Just put this together and I know I've made like 800 posts just about episode one but I've been thinking about this for the past two days and it FINALLY makes sense
I have been puzzling over the oddly intense reaction Loki had to finding the collection of Infinity Stones in the drawer. I couldn't figure out why he was so affected by it--I mean, he seems gutted. Crushed. Because of how striking it was, that response screamed "this is an important moment," and I finally have an answer as to what makes it so.
When Mobius leaves the interrogation room, Loki takes the opportunity to escape. This is after Mobius has been psychologically attacking him and both Loki's verbal and physical outbursts have done nothing. He's tried reasoning and questioning, he's tried intimidating, he's tried attacking his environment and his captor, and has even tried other methods of escape--none of these have worked. To his massive credit, Loki keeps his wits about him enough to steal the only tool he knows can get him out of there, and uses it. But though he's escaped the room, he's still in the TVA. He needs something more powerful to get him out entirely.
That's the first, and more obvious, reason that Loki responds as he does when the Tesseract is just sitting in a drawer, lumped in with a bunch of other Infinity Stones. If something that powerful is useless in the TVA, then Loki really can't get out on his own.

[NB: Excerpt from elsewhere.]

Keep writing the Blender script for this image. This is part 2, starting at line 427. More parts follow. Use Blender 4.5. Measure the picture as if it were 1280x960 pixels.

His last method of defense--escape--is gone, and nothing else he's done has worked. He is, effectively, helpless. I understand why that would cause a pretty dramatic response.
But then he stands, shaken to his core, and says, "Is this the greatest power in the universe?" He looks almost on the verge of tears. And I just...did not get it. Why that question, and why such a strong reaction? But then I remembered: this is 2012's Loki.
Thanos brutally tortured, manipulated, and abused Loki, for who knows how long, all so that Loki could be sent to Earth to get the Tesseract. One Infinity Stone. And the TVA uses that exact stone as a paperweight. If Thanos went to such lengths, and if Loki went through so much, to try to get something that is so inconsequential to the TVA, how powerful must they be? And, the more pressing question--what must they be capable of? They have hardly been hospitable to Loki; he's been being attacked, controlled, or manipulated since the moment he arrived. And Thanos, the last person who'd controlled him, was much less powerful than they were. If Loki went through so much at his hands, what horrors would his new captors be willing to inflict?
Additionally, Loki had just been on Earth, under Thanos' influence and threat, desperately trying to get the Tesseract, that very day. This isn't something he's had time to distance himself from; this is what he's been told mere hours before that if he did not deliver it to Thanos, he would "long for something as sweet as pain". And now it's sitting in a drawer. It can't even help Loki get out of the prison he's trapped in, having gone from one form of captivity to another; it is utterly useless. It's easy to imagine what Loki must have been thinking: it wasn't worth it. How could it have been? All that suffering, all that fear, all the death and destruction and pain he had had to cause, and for this?
The moment he realized that was another huge blow to Loki's mental state. At a loss, and unable to really go anywhere else, Loki returns to the room he'd escaped from, and goes to watch the life he'd escaped from the same. In that raw state, he cries over the family he won't get to see again. Maybe that releases some of the stress he's been feeling, maybe he feels a little safer. Maybe that means something.
And then he watches himself die at Thanos' hand.
For a paperweight.
"Glorious purpose" indeed.
This is the point at which Loki recognizes that he can't go back to his original timeline (despite having said previously that he'd "like to go home"); it's the first thing he says to Mobius when he returns. It breaks him, in a way--even if he were to escape, he wouldn't have anywhere to go. Fittingly, the TVA have left him only one way forward. So, out of options, and exhausted in every way from the sheer amount he's endured over the past 24 hours, Loki presents himself as open to work with the TVA. And while I think he will still be looking for an out, he's stopped actively fighting for his freedom, because--at least for the moment--he no longer believes he could win.